I Was Called To This Obituary

So Thursday evening I still hadn't made my way to the book review section of last week's Sunday Times. But in said paper I stumbled upon an obituary for a man named John K. Lattimer. This was a long obituary for a person I'd never heard of. But I kept reading it. He was an interesting guy who, in addition to doing important things within his profession, maintained what was described as a "virtual miliary museum" at his home "until his collection when into storage last year."

That kind of hooked me because though I'm not into collecting historical artifacts (or anything else), I am interested in history. So I kept reading and reading and reading.

I got to the third from the last paragraph when I found what I clearly had been meant to read:

"Among Dr. Lattimer’s most prized possessions was a sword that belonged to Ethan Allen, who in the predawn hours of May 10, 1775, led a band of Green Mountain Boys in capturing strategic Fort Ticonderoga, on Lake Champlain in upstate New York — a turning point in the Revolution. Two hundred years later to the hour, Dr. Lattimer — Ethan Allen’s sword in hand — led a re-enactment of that battle."

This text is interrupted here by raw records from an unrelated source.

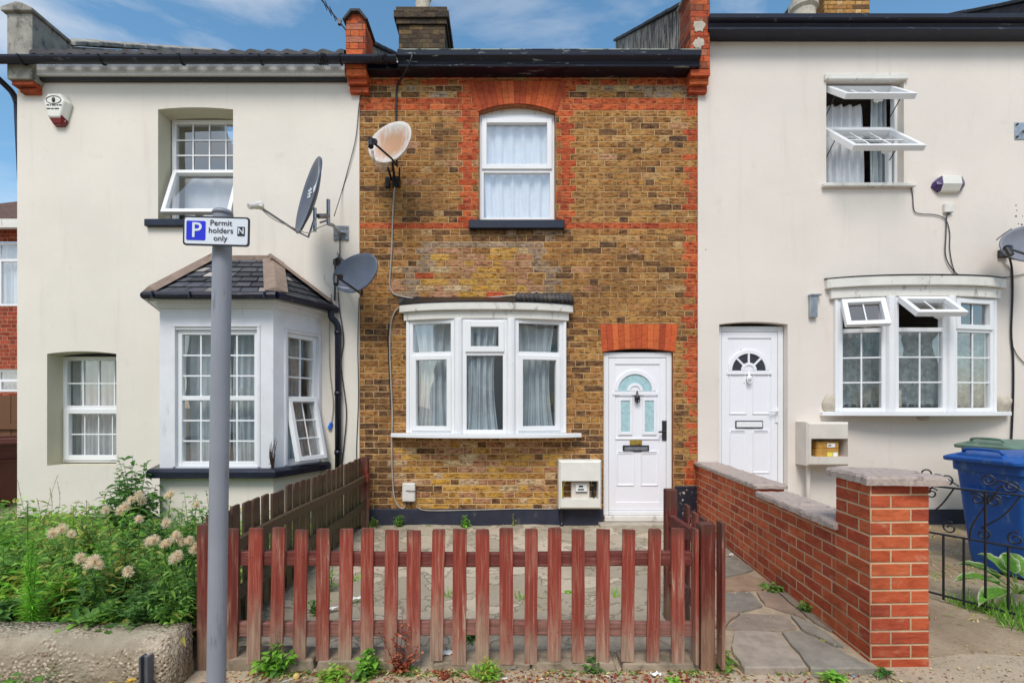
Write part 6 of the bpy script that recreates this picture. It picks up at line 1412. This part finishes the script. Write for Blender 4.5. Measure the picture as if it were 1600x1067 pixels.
# --- other plants of the bed
def bedplant(name, px, py, d, label, cat, fn, group=None, m=None):
    x = P(px, py, d).x; y = d - 6; x = clampx(x); return plant(name, (x, y, bedz(x, y)), label, cat, group, fn, m)
def feather(mb):
    for q in range(4):
        tip = Vector((rnd.uniform(-.06, .06), rnd.uniform(-.05, .05), rnd.uniform(.34, .5))); pts = stem_pts((0, 0, -.02), tip, .01); mb.tube(pts, 0.003, 5, 0, True, (*S(130, 176, 70), 1))
        for k in range(230):
            t = rnd.uniform(.08, 1); leaf(mb, along(pts, t), rdir(0, 50), 0.085 * (1.08 - t * .85), 0.004, pick(FRESH, .12), 0.15, 2)
bedplant('feathery_weed', 50, 930, 2.72, 'bright green feathery weed standing up at the front of the bed', 'weed', feather)
def feather2(mb):
    tip = Vector((0, 0, .55)); pts = stem_pts((0, 0, -.02), tip, .01); mb.tube(pts, 0.003, 5, 0, True, (*S(110, 150, 70), 1))
    for k in range(130):
        t = rnd.uniform(.25, 1); leaf(mb, along(pts, t), rdir(-10, 50), 0.06 * (1.1 - t * .7), 0.005, pick(GREENS, .12), 0.15, 2)
bedplant('feathery_weed', 43, 800, 3.5, 'slim dull green feathery weed poking up near the corner of the cream house', 'weed', feather2)
bedplant('leafy_shrub', 205, 770, 5.15, 'dark broad leaved shrub tucked against the end of the bay sill', 'shrub', bush(0.82, 0.34, 38, 17, 0.12, 0.055, DEEP, r=0.004, droop=0.5, taper=0.2))
bedplant('leafy_weed', 20, 860, 3.1, 'broad leaved weed with long dull leaves by the far end of the bed', 'weed', bush(0.40, 0.30, 24, 16, 0.11, 0.035, GREENS, taper=.3), 'leafy weeds in the bed')
bedplant('leafy_weed', 10, 940, 2.75, 'dark heart leaved weed at the picture edge above the concrete wall', 'weed', bush(0.18, 0.20, 19, 8, 0.085, 0.05, DEEP, taper=.2), 'leafy weeds in the bed')
bedplant('leafy_weed', 92, 895, 2.9, 'yellowing weed with narrow leaves behind the feathery one', 'weed', bush(0.30, 0.22, 25, 16, 0.10, 0.022, OLIVE + FRESH, taper=.3), 'leafy weeds in the bed')
bedplant('leafy_weed', 118, 815, 3.3, 'tall spindly weed rising above the three headed thistle', 'weed', bush(0.62, 0.12, 9, 18, 0.08, 0.02, OLIVE + GREENS, taper=.5), 'leafy weeds in the bed')
bedplant('leafy_weed', 160, 850, 3.1, 'dense mid green weed in the heart of the bed', 'weed', bush(0.42, 0.28, 38, 17, 0.10, 0.028, GREENS, taper=.4), 'leafy weeds in the bed')
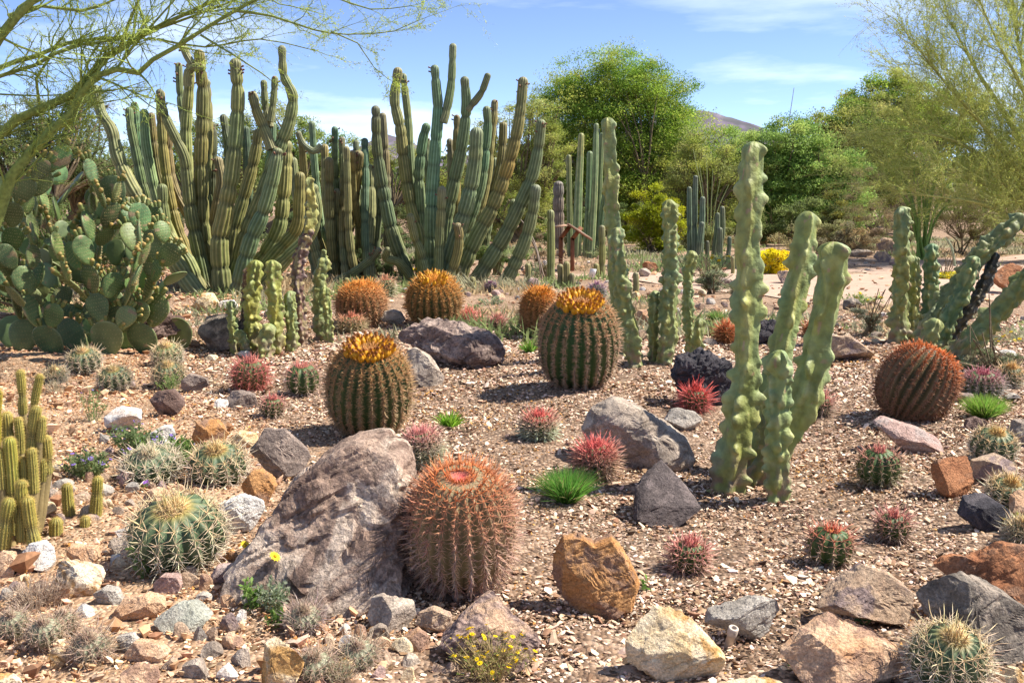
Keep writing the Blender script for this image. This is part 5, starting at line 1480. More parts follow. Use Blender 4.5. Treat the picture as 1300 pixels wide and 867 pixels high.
crown_tree('bright yellow green rounded bush left of the grey green columns', 830, 29, [(832, 262, 36, 26), (815, 275, 26, 24), (850, 275, 26, 28), (832, 290, 38, 18)], G5, 26000, .04, 101, name='bush', cat='bush', trunk=.035, clump_r=.28, slender=.3, phrase='bright yellow green bush')
SH = 'shrubs beyond the path'
def shrub(label, x, D, blobs, cols, n, leaf, sd, **k):
    a = dict(name='bush', cat='bush', group=SH, trunk=.03, clump_r=.3, slender=.3); a.update(k)
    return crown_tree(label, x, D, blobs, cols, n, leaf, sd, **a)
shrub('green mounded shrub low behind the tall lumpy stems', 745, 31, [(745, 285, 40, 20), (700, 288, 30, 16)], [(.14, .2, .06), (.22, .26, .09)], 9000, .045, 121)
shrub('low dry shrub band right of the yellow green bush', 900, 30, [(905, 300, 46, 14), (880, 296, 20, 14)], [(.3, .3, .1), (.24, .27, .09), (.36, .31, .16)], 9000, .04, 122)
shrub('tan shrub row low under the dark shrub by the golden clumps', 1030, 28, [(1030, 296, 40, 14), (1060, 292, 24, 14)], [(.38, .33, .16), (.3, .3, .13)], 8000, .035, 123)
shrub('shaded green shrub low behind the middle clump', 470, 30, [(450, 285, 60, 24), (520, 290, 40, 20), (390, 290, 50, 22)], [(.13, .19, .07), (.2, .25, .1)], 14000, .045, 124)
shrub('shaded green shrub low behind the largest clump', 250, 30, [(240, 280, 70, 26), (320, 285, 50, 22), (150, 275, 60, 28)], [(.12, .17, .06), (.18, .22, .09)], 16000, .045, 125)
shrub('dark olive shrub under the dark green tree', 1010, 33, [(1005, 268, 50, 22), (960, 270, 36, 20), (1040, 272, 30, 20)], [(.15, .20, .06), (.20, .25, .08)], 14000, .05, 102)
shrub('olive and yellow shrub right of the dark far shrubs', 1060, 31, [(1062, 262, 30, 20), (1050, 278, 28, 14)], [(.25, .24, .05), (.18, .19, .05), (.12, .16, .04)], 9000, .045, 103)
shrub('tan dry shrub above the far bend of the path', 1090, 30, [(1092, 240, 28, 34), (1105, 262, 30, 26), (1078, 265, 20, 20)], DRY, 9000, .035, 104, slender=.15)
shrub('low tan mounded shrub beside the far path boulders', 1078, 27, [(1078, 296, 34, 14), (1095, 300, 26, 12)], [(.42, .32, .17), (.30, .27, .16), (.48, .34, .17)], 8000, .03, 105, clump_r=.2)
shrub('tan olive thicket right of the wand stalks', 1220, 28, [(1215, 250, 40, 36), (1255, 265, 40, 34), (1230, 285, 50, 24), (1290, 285, 40, 34), (1180, 275, 20, 30)], [(.34, .29, .13), (.28, .25, .10), (.22, .2, .09), (.36, .33, .16)], 24000, .035, 106, slender=.2)
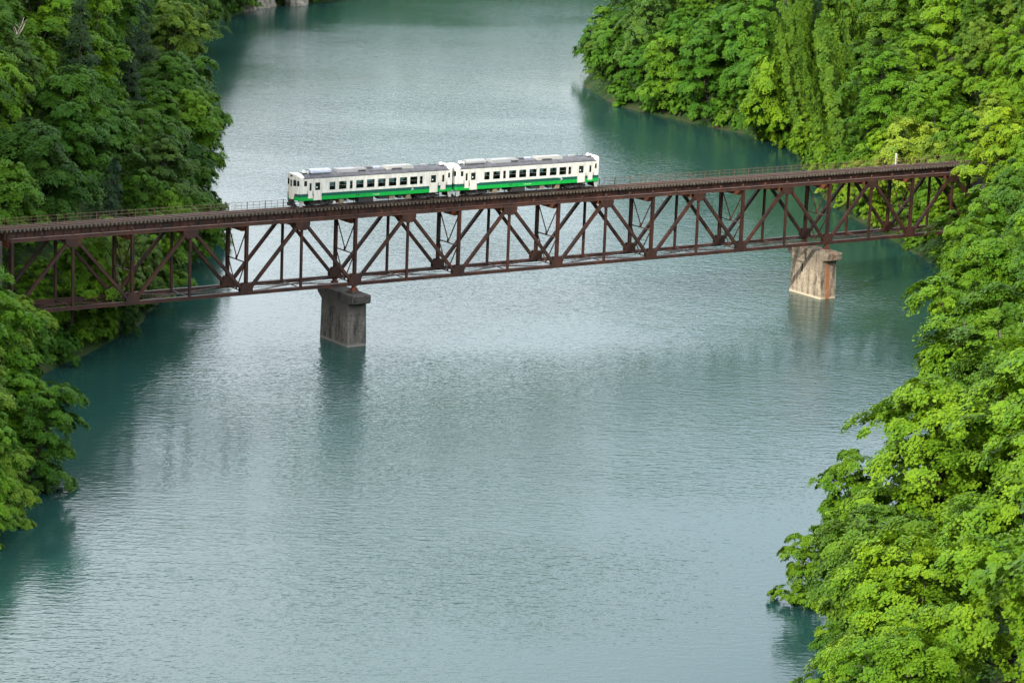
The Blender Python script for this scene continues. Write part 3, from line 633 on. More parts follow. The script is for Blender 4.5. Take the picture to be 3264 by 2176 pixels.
        m = MB(); xa, xb = sorted((X(-.30), X(-.18))); m.box(xa, xb, -1.05, 1.05, .14, .50); m.box(xa, xb, -.6, .6, .5, .8); m.build('snow_plough', M_under, C_)
        m = MB(); xa, xb = sorted((X(-.62), X(0))); m.box(xa, xb, -.12, .12, .74, .93); xa, xb = sorted((X(-.66), X(-.5))); m.box(xa, xb, -.19, .19, .68, .98); m.build('coupler', M_under, C_)
        # roof-end fittings: horn cover, whistle, antenna
        m = MB(); q = X(1.0); z = zG + .36; m.box(q - .26, q + .26, -.72, -.28, z, z + .16, 0); m.prism([(q - .22, z + .16), (q + .22, z + .16), (q + .22, z + .34), (q + .08, z + .44), (q - .14, z + .42)], 1, -.70, -.30, 1); m.box(q + .34, q + .5, -.66, -.4, z, z + .34, 1); m.build('horn_cover', [M_black, M_white], C_)
        m = MB(); m.tube([(X(1.7), -.2, zG + .4), (X(1.7), -.2, zG + .85)], .025, 6); m.tube([(X(2.1), .25, zG + .4), (X(2.1), .25, zG + .8)], .025, 6); m.box(min(X(1.6), X(2.3)), max(X(1.6), X(2.3)), -.2, .25, zG + .46, zG + .5); m.build('radio_antenna', M_black, C_)
    if not second:
        m = MB(); m.box(Lc + .37, 21.3 - .37, -.46, .46, BOT + .12, BOT + 2.42)
        for i in range(3): q = Lc + .37 - .02; m.box(q + .0 + i * -.02, q + .02, -.60, .60, BOT - .1, BOT + 2.5)
        m.build('gangway_bellows', M_black, C_)
    for s in (-1, 1): m = MB(); xq = Lc + .2; m.tube([(xq, s * .8, BOT - .02), (xq + .25, s * .8, BOT - .35), (xq + .5, s * .8, BOT - .02)], .035, 6); m.build('jumper_cable', M_black, C_) if not second else None
    # roof equipment, stations read from the photograph
    zr = zG + .42
    def R_(za, zb, y0, y1, h, mat, name, chamf=.12, zz=None, mats=None):
        a, b = wx(za) + .3, wx(zb) + .3; z = zz if zz is not None else zr; m = MB()
        m.hexa([(a, y0, z - .25), (b, y0, z - .25), (b, y1, z - .25), (a, y1, z - .25), (a + chamf, y0 + chamf, z + h), (b - chamf, y0 + chamf, z + h), (b - chamf, y1 - chamf, z + h), (a + chamf, y1 - chamf, z + h)]); return m.build(name, mat, C_)
    a, b = wx(430) + .3, wx(690) + .3; m = MB(); pr = []
    for i in range(11): t = PI * i / 10; pr.append((-.22 + math.cos(t) * .66, zG + .50 + .40 * math.sin(t) ** .7 if 0 < i < 10 else zG + .50))
    m.prism([(y - .1, z) for y, z in pr], 0, a, b); m.box(a + .2, b - .2, -.80, .30, zG + .12, zG + .50); m.build('water_tank', M_tank if not second else M_ac, C_, smooth=False)
    ac = R_(775, 1150, -.92, .62, .30, M_ac, 'air_conditioner')
    m = MB(); a, b = wx(1030) + .35, wx(1150) + .15
    for i in range(3): q = a + (b - a) * (i + .08) / 3; m.box(q, q + (b - a) / 3 * .8, -.935, -.88, zr - .02, zr + .12)
    m.build('grille', M_black, ac)
    m = MB()
    for i in range(3): q = a + (b - a) * (i + .5) / 3; m.box(q - .03, q + .03, -.78, .48, zr + .30, zr + .35)
    m.build('fin', M_ac, ac)
    R_(1172, 1385, -1.02, -.45, .0, M_roof, 'roof_box', .05); R_(1185, 1270, -.1, .5, .22, M_roof, 'roof_box', .05); R_(1290, 1390, .1, .6, .2, M_tank, 'roof_box', .05)
    ac = R_(1392, 1745, -.90, .62, .30, M_accream, 'air_conditioner', .2)
    m = MB(); a, b = wx(1460) + .3, wx(1580) + .3; m.box(a, b, -.94, -.82, zr - .05, zr + .10); m.build('grille', M_roof, ac)
    R_(1850, 1925, -.45, .05, .26, M_ac, 'ventilator', .04)
    # seats
    for i in range(11):
        x = 3.9 + i * 1.16
        m = MB()
        for y0, y1 in ((-1.34, -.42), (.42, 1.34)): m.box(x - .06, x + .06, y0, y1, BOT + .3, BOT + 1.28); m.box(x - .42, x + .42, y0, y1, BOT + .3, BOT + .70)
        m.build('seat_row', M_seat, C_)
    # bogies
    for cx in (3.1, Lc - 3.1):
        bg_ = MB(); bg_.box(cx - 1.5, cx + 1.5, -1.08, -.92, .36, .62); bg_.box(cx - 1.5, cx + 1.5, .92, 1.08, .36, .62); bg_.box(cx - .25, cx + .25, -1.15, 1.15, .34, .80)
        for s in (-1, 1):
            for q in (-1.05, 1.05): bg_.box(cx + q - .17, cx + q + .17, s * 1.0 - .12, s * 1.0 + .12, .26, .60); bg_.tube([(cx + q - .3 * (1 if q > 0 else -1), s * 1.0, .55), (cx + q - .3 * (1 if q > 0 else -1), s * 1.0, .84)], .09, 8)
        bo = bg_.build('bogie', M_under, C_)
        for q in (-1.05, 1.05):
            w_ = MB()
            for s in (-1, 1): w_.tube([(cx + q, s * .49, .431), (cx + q, s * .60, .431)], .425, 20)
            w_.tube([(cx + q, -.5, .431), (cx + q, .5, .431)], .07, 8); w_.build('wheelset', M_wheel, bo)
    eq = [(5.3, 5.9, .35, M_tan), (6.3, 6.5, .5, M_skirt), (7.9, 9.9, .28, M_under), (10.6, 12.0, .55, M_under), (12.1, 12.7, .45, M_tan), (13.3, 13.8, .5, M_under), (14.4, 15.0, .35, M_tan)]
    for a, b, z, mt in eq:
        for s in (-1, 1):
            m = MB(); y0, y1 = sorted((s * 1.28, s * .45)); m.box(a, b, y0, y1, z, BOT - .02); m.box(a + .05, b - .05, min(s * 1.30, s * 1.28), max(s * 1.30, s * 1.28), z + .08, BOT - .15); m.build('equipment_box', mt, C_)
    m = MB()
    for y in (-.5, .5): m.box(.3, Lc - .3, y - .06, y + .06, BOT - .22, BOT - .0)
    for i in range(14): q = 5 + i * .78; m.box(q - .03, q + .03, -1.35, 1.35, BOT - .12, BOT - .01)
    m.build('underframe', M_under, C_)
    # lettering
    me = text_mesh('JR', .34, M_white)
    for s in (-1, 1):
        o = inst('lettering', me, C_, (wx(1706) if s < 0 else Lc - wx(1706), s * (hw + .006), z1 + .03)); o.rotation_euler = (PI / 2, 0, 0 if s < 0 else PI); o['label'] = 'white JR letters on the dark green band'
    me2 = text_mesh(number, .19, M_white)
    for s in (-1, 1):
        o = inst('lettering', me2, C_, (wx(1222) if s < 0 else Lc - wx(1222), s * (hw + .006), BOT + .16)); o.rotation_euler = (PI / 2, 0, 0 if s < 0 else PI)
    m = MB(); m.box(wx(1010), wx(1060), -hw - .012, -hw, BOT + .22, BOT + .38); m.box(wx(1112), wx(1130), -hw - .012, -hw, BOT + .2, BOT + .3); m.build('fuel_filler_panel', simple('dark_green_hatch', (.02, .13, .04), .5), C_)
    if second:
        for q in (520 - 0, 1640): m = MB(); a = wx(q + 40); m.box(a, a + .45, -hw - .01, -hw, z2 - .05, z2 + .07); m.build('number_plate', M_white, C_)
    return C_
xt = -7.013
GT = 'two cars of the white and green train'
build_car(xt, 'front white and green railcar with its cab facing the left bank', 'キハ40 580', False, GT)
build_car(xt + 21.3 - .0, 'rear white and green railcar, nearer the right bank, coupled behind the other', 'キハ47 1519', True, GT)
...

Oh. My. Gosh. Ethan Allen is my main historical man. (To date, anyway). And, you know, I lived about thirty or forty minutes from Fort Ti back in 1975. I remember a big event going on there around then. I remember it because I didn't go, and I always remember all the fun things I missed.

The fact that I have not always realized that the desire to attend big celebrations you can't get to leads to nothing but unhappiness is neither here nor there. What is significant about this story (and it is significant) is that this guy, John K. Lattimer, was thirty or forty minutes from my house on May 10, 1975. And he was holding Ethan Allen's sword!

And then, twenty-some years later, I would write a book in which Ethan Allen played a part. And still later, I would read John K. Lattimer's obituary.

Come on. Tell me this isn't some kind of psychic connection across time and space.